→ **YOUR INSTRUCTIONS**: Copy the lines from the start of the records below through the line containing "4.30, .015, .07).build('clip', M['steel'], pp)", both included, and leave out the pictures.

-- START GIVEN INFORMATION --

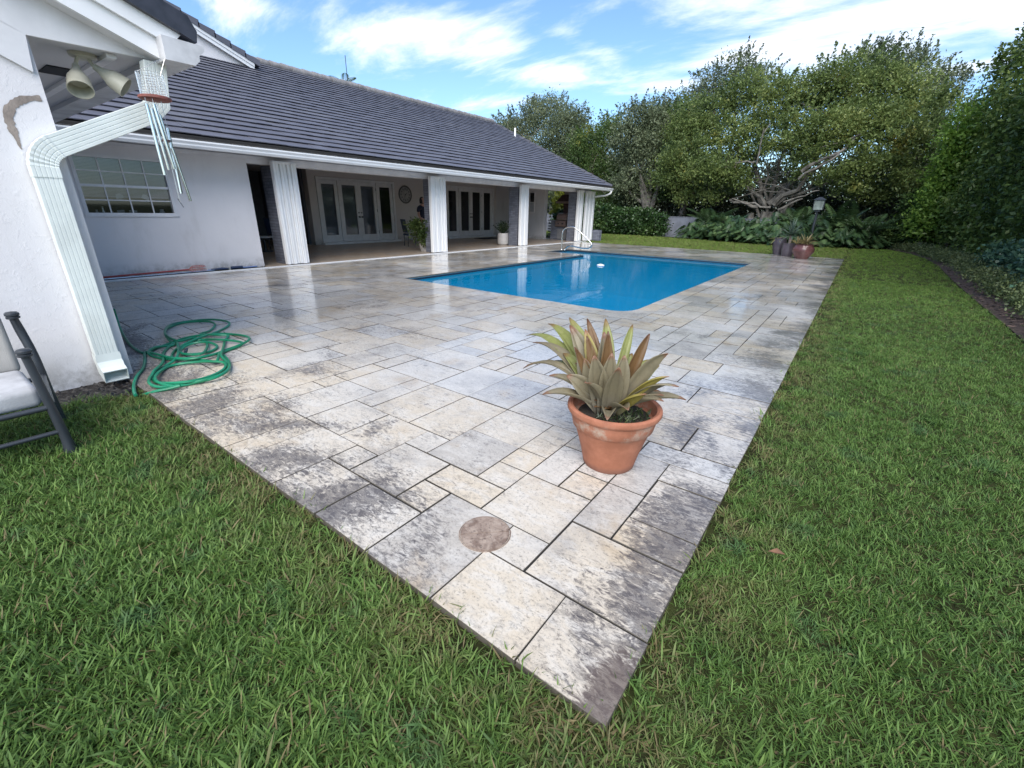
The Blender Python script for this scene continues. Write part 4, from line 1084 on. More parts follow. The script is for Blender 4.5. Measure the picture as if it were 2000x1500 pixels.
MB().tube([(-11.14, 1.8, .028), (-11.13, 4.0, .032)], .012, 8).build('inner_pole', M['steel'], pp, True)
m = MB(); m.tube([(-11.16, 3.95, .045), (-11.13, 4.15, .05), (-11.14, 4.3, .04)], [.018, .03, .02], 8); m.tube([(-11.17, 4.36, .05), (-11.17, 4.60, .05)], .032, 8); m.build('grip', M['navy'], pp, True)
MB().box(-11.07, -11.05, 4.26, 4.30, .015, .07).build('clip', M['steel'], pp)

# skimmer lid in the deck
dl = MB()
for sg in (0, 1):          # two cut pieces with a joint across
    a0 = rad(44) + sg * math.pi
    arcs = [(-1.065 + (.113) * math.cos(a) - sg * 0, 1.256 + .113 * math.sin(a)) for a in np.linspace(a0 + .02, a0 + math.pi - .02, 26)]
    dl.prism(arcs, -.012, .0035 + sg * .0008, 'XY', .3 + .4 * sg)
dl.lathe([(.116, -.01), (.116, .0022), (.121, .0022), (.121, -.01)], (-1.065, 1.256, 0), 48, closed=True)
lid = tag(dl.build('skimmer_lid', M['drain'], None, False), 'round brown skimmer lid set in the pavers near the deck corner', 'lid')

# terracotta pot and bromeliad
PB = np.array([-.893, 2.20, 0.0])
pot = thing('terracotta_pot', 'large weathered terracotta pot on the pavers nearest the camera', 'pot', tuple(PB))
prof_ = [(0, 0), (.138, .0), (.146, .012), (.150, .035), (.165, .10), (.185, .17), (.205, .235), (.210, .245), (.222, .255), (.232, .30), (.236, .325), (.250, .335), (.258, .350), (.256, .368), (.243, .376), (.228, .370), (.222, .352), (.214, .31), (.0, .305)]
prof_ = [(r * 1.035, z * 1.02) for r, z in prof_]
MB().lathe(prof_, tuple(PB), 48).build('body', M['terra'], pot, True)
MB().lathe([(0, .02), (.08, .014), (.15, .006), (.2145, -.004)], (PB[0], PB[1], .318), 30, closed=True).build('soil', M['potsoil'], pot, True)
gm = MB()
for k in range(220):
    a = random.uniform(-1.9, 1.0); r = random.uniform(.06, .2); x, y = PB[0] + r * math.cos(a), PB[1] + r * math.sin(a); l = random.uniform(.02, .05); b = random.uniform(0, 6.28)
    gm.add([(x - .004, y, .325), (x + .004, y + .002, .325), (x + l * math.cos(b), y + l * math.sin(b), .335 + random.uniform(0, .03))], [(0, 1, 2)], random.random())
gmo = gm.build('weeds', M['lf_zz'], pot); gmo['kind'] = 'stuff'
def leaf_mat(name, base, mid, tip):
    t = NT(name); a = t.attr('along'); p = t.pos(); n = t.noise(18, 5, .6, p); st_ = t.noise(9, 4, .6, t.mapping(p, (4, 4, .6)))
    c = t.mix(t.rng(a, .05, .45), base, mid); c = t.mix(t.rng(t.math('ADD', a, t.math('MULTIPLY', t.math('SUBTRACT', n, .5), .3)), .80, .97), c, tip)
    c = t.mix(t.rng(n, .45, .75, 0, .45), c, tuple(x * .55 for x in mid)); c = t.mix(t.rng(st_, .55, .75, 0, .35), c, (.30, .27, .16))
    t.set(color=c, rough=.42, spec=.4); t.bump(st_, .15, .003)
    tr = t.new('ShaderNodeBsdfTranslucent'); t.lk(c, tr.inputs['Color']); ms = t.new('ShaderNodeMixShader'); ms.inputs[0].default_value = .15
    t.lk(t.b.outputs[0], ms.inputs[1]); t.lk(tr.outputs[0], ms.inputs[2]); t.lk(ms.outputs[0], t.o.inputs['Surface']); return t.m
BL = {'g': leaf_mat('bromeliad_green', (.21, .20, .14), (.215, .230, .072), (.20, .12, .05)), 'm': leaf_mat('bromeliad_mauve', (.20, .18, .14), (.195, .168, .108), (.20, .10, .06)),
      'b': leaf_mat('bromeliad_brown', (.20, .17, .10), (.15, .085, .036), (.11, .05, .025)), 'y': leaf_mat('bromeliad_yellow', (.22, .20, .12), (.29, .24, .06), (.24, .12, .07))}
brom = thing('bromeliad', 'bromeliad with grey green strap leaves growing in the terracotta pot', 'plant', (PB[0], PB[1], .33))
def strap(base, tip, width, arch, mat, parent, n=10, side=None, fold=.28, name='leaf', blunt=True):
    base, tip = np.array(base, float), np.array(tip, float); d_ = tip - base; Ln = np.linalg.norm(d_)
    ctrl = base + d_ * .55 + np.array([0, 0, arch * Ln])
    vs = []; along = []
    for i in range(n + 1):
        t_ = i / n
        p_ = (1 - t_) ** 2 * base + 2 * t_ * (1 - t_) * ctrl + t_ * t_ * tip
        dp = 2 * (1 - t_) * (ctrl - base) + 2 * t_ * (tip - ctrl); dp /= np.linalg.norm(dp) + 1e-9
        sd_ = np.cross(dp, np.array([0, 0, 1.0])) if side is None else np.array(side, float)
        sd_ = sd_ - dp * (sd_ @ dp); sd_ /= np.linalg.norm(sd_) + 1e-9
        up = np.cross(sd_, dp)
        if blunt: w_ = width * (0.85 + .35 * math.sin(math.pi * min(1, t_ * 1.2))) * (1 if t_ < .45 else max(.05, 1 - ((t_ - .45) / .56) ** 3.0))
        else: w_ = width * (1 - t_) ** .6 + .002
        vs += [p_ - sd_ * w_ * .5 + up * w_ * fold, p_ - sd_ * w_ * .2 + up * w_ * fold * .15, p_ + sd_ * w_ * .2 + up * w_ * fold * .15, p_ + sd_ * w_ * .5 + up * w_ * fold]
    b = [(p_[0], p_[1], p_[2]) for p_ in vs]; fs = []
    for i in range(n):
        for k in range(3): fs.append((i * 4 + k, i * 4 + k + 1, i * 4 + k + 5, i * 4 + k + 4))
    return b, fs, [i / n for i in range(n + 1) for _ in range(4)]
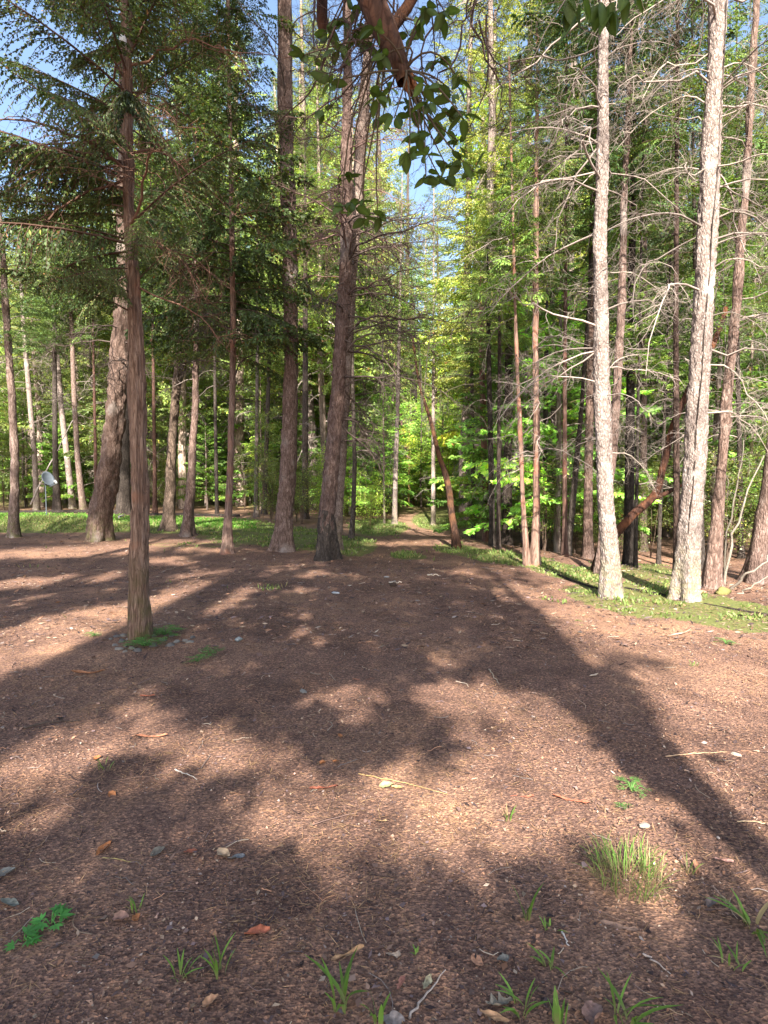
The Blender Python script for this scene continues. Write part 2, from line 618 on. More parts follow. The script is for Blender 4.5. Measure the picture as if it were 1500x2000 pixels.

-- END GIVEN INFORMATION --

→ **SOLVED PROBLEM**:
The Blender Python script for this scene continues. Write part 4, from line 1084 on. More parts follow. The script is for Blender 4.5. Measure the picture as if it were 2000x1500 pixels.
MB().tube([(-11.14, 1.8, .028), (-11.13, 4.0, .032)], .012, 8).build('inner_pole', M['steel'], pp, True)
m = MB(); m.tube([(-11.16, 3.95, .045), (-11.13, 4.15, .05), (-11.14, 4.3, .04)], [.018, .03, .02], 8); m.tube([(-11.17, 4.36, .05), (-11.17, 4.60, .05)], .032, 8); m.build('grip', M['navy'], pp, True)
MB().box(-11.07, -11.05, 4.26, 4.30, .015, .07).build('clip', M['steel'], pp)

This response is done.